As a firestorm erupted over Rashad’s comments, the now-Howard dean tried to pour cold water on the outrage.
Within hours, Rashad tweeted that she “fully support[s] survivors of sexual assault coming forward. My post was in no way intended to be insensitive to their truth …My heartfelt wish is for healing.”
The HBC, which counts Vice President Kamala Harris, the late Chadwick Boseman, Jessye Norman, Toni Morrison and Black-ish’s Anthony Anderson among its illustrious alumni, replied with a comment of its own after Rashad’s initial post of “a miscarriage of justice is corrected!” at Cosby’s release thanks to the Pennsylvania Supreme Court.
The remarks that “victims must be heard and believed, ” and that Rashad’s first tweet “lacked sensitivity” left no doubt where the school was coming down in the controversial matter.
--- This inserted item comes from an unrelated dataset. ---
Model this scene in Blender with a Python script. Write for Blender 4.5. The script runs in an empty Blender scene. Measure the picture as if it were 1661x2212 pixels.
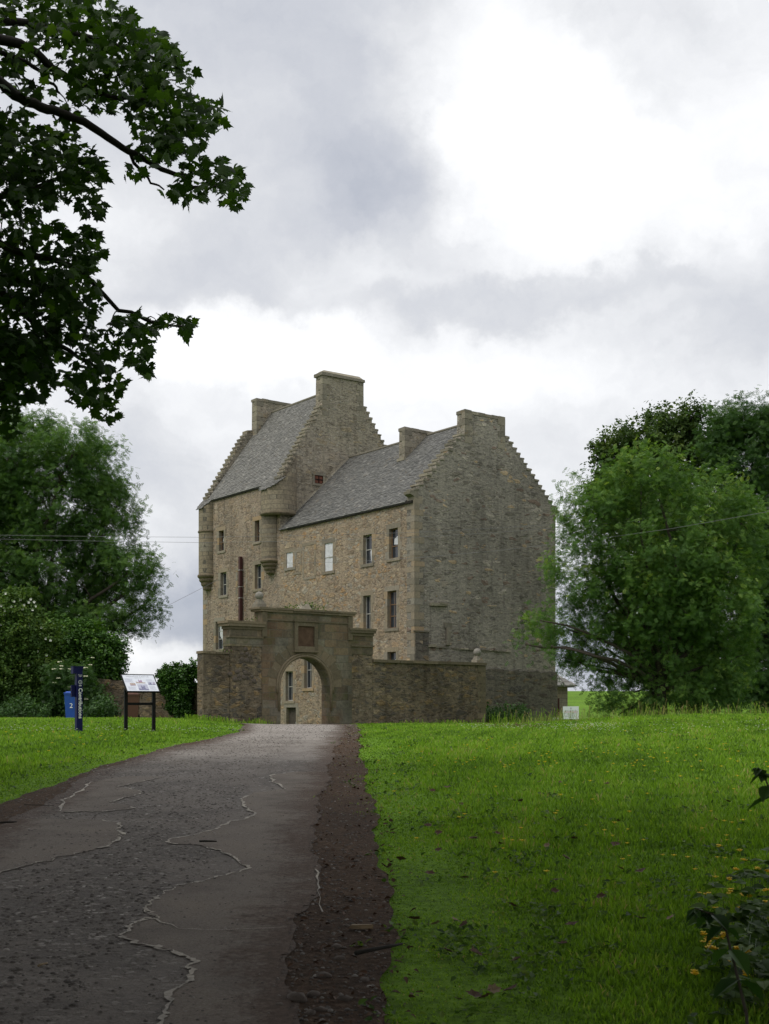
import bpy, bmesh, math, random
import numpy as np
from mathutils import Vector, Matrix

random.seed(7)
rng = np.random.default_rng(7)
S = bpy.context.scene
COL = S.collection
R = math.radians

# ------------------------------------------------------------------ camera
F, CX, HY, EYE = 2600.0, 830.5, 1530.0, 1.6      # focal length, centre, horizon in 1661x2212 units
cam = bpy.data.cameras.new('camera')
cam.sensor_fit = 'VERTICAL'; cam.sensor_height = 36
cam.lens = 36 * F / 2212; cam.shift_y = (HY - 1106) / 2212
cam.clip_start = .1; cam.clip_end = 6000
cam.dof.use_dof = True; cam.dof.focus_distance = 55; cam.dof.aperture_fstop = 11
camo = bpy.data.objects.new('camera', cam); COL.objects.link(camo)
camo.location = (0, 0, EYE); camo.rotation_euler = (R(90), 0, 0)
S.camera = camo

# ------------------------------------------------------------------ light
SUN_EL, SUN_AZ = R(57), R(-118)      # azimuth measured from +Y towards +X
sun = bpy.data.lights.new('sun', 'SUN'); sun.energy = 1.6; sun.angle = R(22); sun.color = (1, .95, .86)
suno = bpy.data.objects.new('sun', sun); COL.objects.link(suno)
sd = Vector((math.sin(SUN_AZ) * math.cos(SUN_EL), math.cos(SUN_AZ) * math.cos(SUN_EL), math.sin(SUN_EL)))
suno.rotation_euler = sd.to_track_quat('Z', 'Y').to_euler()
S.view_settings.view_transform = 'Standard'; S.view_settings.look = 'None'
S.view_settings.exposure = 0.0; S.view_settings.gamma = 1
S.cycles.max_bounces = 6; S.cycles.transparent_max_bounces = 8

def build_world():
    w = bpy.data.worlds.new("World"); S.world = w; w.use_nodes = True
    nt = w.node_tree; N = nt.nodes; L = nt.links; N.clear()
    out = N.new('ShaderNodeOutputWorld'); bg = N.new('ShaderNodeBackground')
    L.new(bg.outputs[0], out.inputs[0])
    tc = N.new('ShaderNodeTexCoord'); D = tc.outputs['Generated']
    def noise(scale, det, vec, rough=.55):
        n = N.new('ShaderNodeTexNoise'); n.inputs['Scale'].default_value = scale
        n.inputs['Detail'].default_value = det; n.inputs['Roughness'].default_value = rough
        L.new(vec, n.inputs['Vector']); return n
    def math_(op, a, b=None):
        m = N.new('ShaderNodeMath'); m.operation = op
        for i, q in enumerate((a, b)):
            if q is None: continue
            if isinstance(q, (int, float)): m.inputs[i].default_value = q
            else: L.new(q, m.inputs[i])
        return m.outputs[0]
    def vmath(op, a, b):
        m = N.new('ShaderNodeVectorMath'); m.operation = op
        for i, q in enumerate((a, b)):
            if isinstance(q, tuple): m.inputs[i].default_value = q
            else: L.new(q, m.inputs[i])
        return m
    # billowing: the look-up direction is pushed about by two scales of noise
    n1 = noise(5, 4, D); n2 = noise(17, 8, D, .62)
    w1 = vmath('MULTIPLY', vmath('SUBTRACT', n1.outputs['Color'], (.5, .5, .5)).outputs[0], (.13, .13, .07)).outputs[0]
    w2 = vmath('MULTIPLY', vmath('SUBTRACT', n2.outputs['Color'], (.5, .5, .5)).outputs[0], (.10, .10, .065)).outputs[0]
    P = vmath('ADD', vmath('ADD', D, w1).outputs[0], w2).outputs[0]
    base = noise(3.2, 6, vmath('MULTIPLY', P, (1, 1, 2.2)).outputs[0])
    v = math_('ADD', math_('MULTIPLY', math_('SUBTRACT', base.outputs['Fac'], .5), .60), .88)
    def blob(px, py, rx, ry, amp, e0=1.25, e1=.1):
        nonlocal v
        c = Vector(((px - CX) / F, 1, (HY - py) / F)).normalized()
        d = vmath('SUBTRACT', P, tuple(c)).outputs[0]
        d = vmath('MULTIPLY', d, (F / rx, F / rx, F / ry)).outputs[0]
        ln = vmath('LENGTH', d, (0, 0, 0)).outputs['Value']
        mr = N.new('ShaderNodeMapRange'); mr.interpolation_type = 'SMOOTHERSTEP'
        L.new(ln, mr.inputs['Value']); mr.inputs['From Min'].default_value = e0; mr.inputs['From Max'].default_value = e1
        mr.inputs['To Min'].default_value = 0; mr.inputs['To Max'].default_value = amp
        v = math_('ADD', v, mr.outputs[0])
    for b in [(520, 130, 640, 340, -.19), (930, 400, 300, 115, -.15), (620, 430, 420, 190, -.12), (560, 250, 120, 60, .06),
              (420, 620, 330, 130, -.12), (1120, 650, 420, 60, -.15, 1.1, .3), (1560, 670, 300, 150, -.15),
              (1480, 120, 260, 180, -.12), (330, 1000, 200, 150, -.12), (380, 1330, 330, 130, -.46),
              (1230, 1390, 320, 190, -.40), (330, 1440, 420, 35, .12),
              (1210, 340, 260, 260, .15, 1.2, .35), (1400, 400, 480, 320, .20), (1010, 800, 420, 90, .14), (520, 740, 330, 90, .2, 1.1, .4),
              (1080, 130, 260, 240, .15), (1330, 850, 420, 110, .05), (780, 560, 160, 60, .07)]:
        blob(*b)
    fine = noise(11, 9, vmath('MULTIPLY', P, (1, 1, 1.9)).outputs[0], .6)
    v = math_('ADD', v, math_('MULTIPLY', math_('SUBTRACT', fine.outputs['Fac'], .5), .26))
    sep = N.new('ShaderNodeSeparateXYZ'); L.new(D, sep.inputs[0])
    zen = N.new('ShaderNodeMapRange'); L.new(sep.outputs['Z'], zen.inputs['Value'])
    zen.inputs['From Min'].default_value = .5; zen.inputs['From Max'].default_value = .95
    zen.inputs['To Min'].default_value = 0; zen.inputs['To Max'].default_value = .35
    v = math_('ADD', v, zen.outputs[0])
    v = math_('MINIMUM', math_('MAXIMUM', v, .38), 1.35)
    ramp = N.new('ShaderNodeValToRGB'); L.new(v, ramp.inputs[0])
    e = ramp.color_ramp.elements
    e[0].position = .35; e[0].color = (.39, .43, .52, 1); e[1].position = 1.0; e[1].color = (1.03, 1.04, 1.06, 1)
    a = e.new(.6); a.color = (.60, .625, .69, 1); a = e.new(.8); a.color = (.79, .805, .84, 1)
    gain = math_('MAXIMUM', v, 1.0)
    clouds = vmath('SCALE', ramp.outputs[0], (0, 0, 0)); L.new(gain, clouds.inputs['Scale'])
    sky = N.new('ShaderNodeTexSky'); sky.sky_type = 'NISHITA'; sky.sun_disc = False
    sky.sun_elevation = SUN_EL; sky.sun_rotation = SUN_AZ
    blue = vmath('SCALE', sky.outputs[0], (0, 0, 0)); blue.inputs['Scale'].default_value = .08
    mx = N.new('ShaderNodeMix'); mx.data_type = 'RGBA'; mx.inputs[0].default_value = .94
    L.new(blue.outputs[0], mx.inputs[6]); L.new(clouds.outputs[0], mx.inputs[7])
    L.new(mx.outputs[2], bg.inputs[0]); bg.inputs[1].default_value = 1.0
build_world()

# ------------------------------------------------------------------ helpers
def smooth(t):
    t = np.clip(t, 0, 1); return t * t * (3 - 2 * t)

_Y = np.array([-60, -20, 0, 12, 22, 30, 40, 50, 60, 75, 100, 160, 3000.])
_Z = np.array([-2.4, -.8, 0, .5, .9, 1.02, 1.0, .92, .80, .6, .3, 0, 0])
_YY = np.linspace(-60, 170, 1151); _ZZ = np.interp(_YY, _Y, _Z)
_k = np.hanning(41); _k /= _k.sum(); _ZZ = np.convolve(np.pad(_ZZ, 20, 'edge'), _k, 'valid')
CA, CB = math.cos(R(37.03)), math.sin(R(37.03))
C0 = (1.49, 60.0)                                  # near corner of the castle
G0 = (C0[0] + 4 * CB, C0[1] - 4 * CA)              # origin of the gate wall's line
def tolocal(x, y):
    dx, dy = x - C0[0], y - C0[1]
    return dx * CA + dy * CB, -dx * CB + dy * CA
def gz(x, y):
    x = np.asarray(x, float); y = np.asarray(y, float)
    z = np.interp(y, _YY, _ZZ)
    z = z + .36 * smooth((x - 2.5) / 8) * smooth((y - 14) / 16) * (1 - smooth((y - 40) / 9))
    z = z + .22 * smooth((-x - 4) / 5) * smooth((y - 18) / 14) * (1 - smooth((y - 52) / 10))
    z = z + 3.0 * smooth((y - 72) / 40) * smooth((x - 7) / 6) * (1 - smooth((y - 125) / 200))
    lx, ly = tolocal(x, y)
    dip = smooth((ly + 3.3) / 2.0) * smooth((lx + 13.6) / 1.0) * (1 - smooth((lx - .3) / .5)) * (1 - smooth((ly - 22) / 4))
    return z * (1 - dip) + (-.35) * dip
def gz1(x, y): return float(gz(x, y))
def W(px, py, Y): return Vector(((px - CX) / F * Y, Y, EYE + (HY - py) / F * Y))
def hit(px, py):
    """the point of the ground seen at a place in the photograph"""
    Y = np.linspace(3, 75, 7201); x = (px - CX) / F * Y; z = EYE + (HY - py) / F * Y
    d = z - gz(x, Y); i = np.argmax(d <= 0)
    if d[i] > 0: i = len(Y) - 1
    return Vector((x[i], Y[i], gz1(x[i], Y[i])))

def tag(o, label=None, cat=None, group=None, kind=None):
    if label: o['label'] = label
    if cat: o['category'] = cat
    if group: o['group'] = group
    if kind: o['kind'] = kind
    return o
def empty(name, loc=(0, 0, 0), rz=0, label=None, cat=None, group=None):
    o = bpy.data.objects.new(name, None); COL.objects.link(o)
    o.location = loc; o.rotation_euler = (0, 0, rz); o.empty_display_size = .3
    return tag(o, label, cat, group)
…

Not finished with her apology tour, Rashad penned a letter to Howard students and their parents late on July 2. “My remarks were in no way directed towards survivors of sexual assault,” the new-ish College of Fine Arts Dean said. “I vehemently oppose sexual violence, find no excuse for such behavior, and I know that Howard University has a zero-tolerance policy toward interpersonal violence.”
As for Cosby himself, after staying silent during a hyped press conference hours after his release last week, the actor has kept his pronouncements to social media and drops by his communications team and defense lawyers.
Also, even though the Keystone State’s top court vacated Cosby’s sentence because of a 2005 deal with the then-Montgomery County D.A. not to press criminal charges in the rape of Temple University employee Constand, the actor is far from being declared innocent of the charges.
For one thing, Cosby paid Constand millions in a civil settlement over 15 years ago. Secondly, Cosby admitted in 2005 depositions to giving Constand several Benadryl pills on the night of the alleged assault in his Philadelphia-area mansion in 2004. Still, The Cosby Show creator-star has insisted through various investigations, two trials and the sentencing hearing that the encounter was totally consensual.
Additionally, more than 60 women have claimed that Cosby drugged and assaulted them over the decades with a cocktail of pills and alcohol. A number of those women were among the onlookers at the two trials and the sentencing hearing in the fall of 2018. Also Judge Steven O’Neill permitted D.A. Steele to have five other accusers, including ex-America’s Next Top Model judge Janice Dickinson, take the stand in the second trial and tell their stories of being assaulted by Cosby.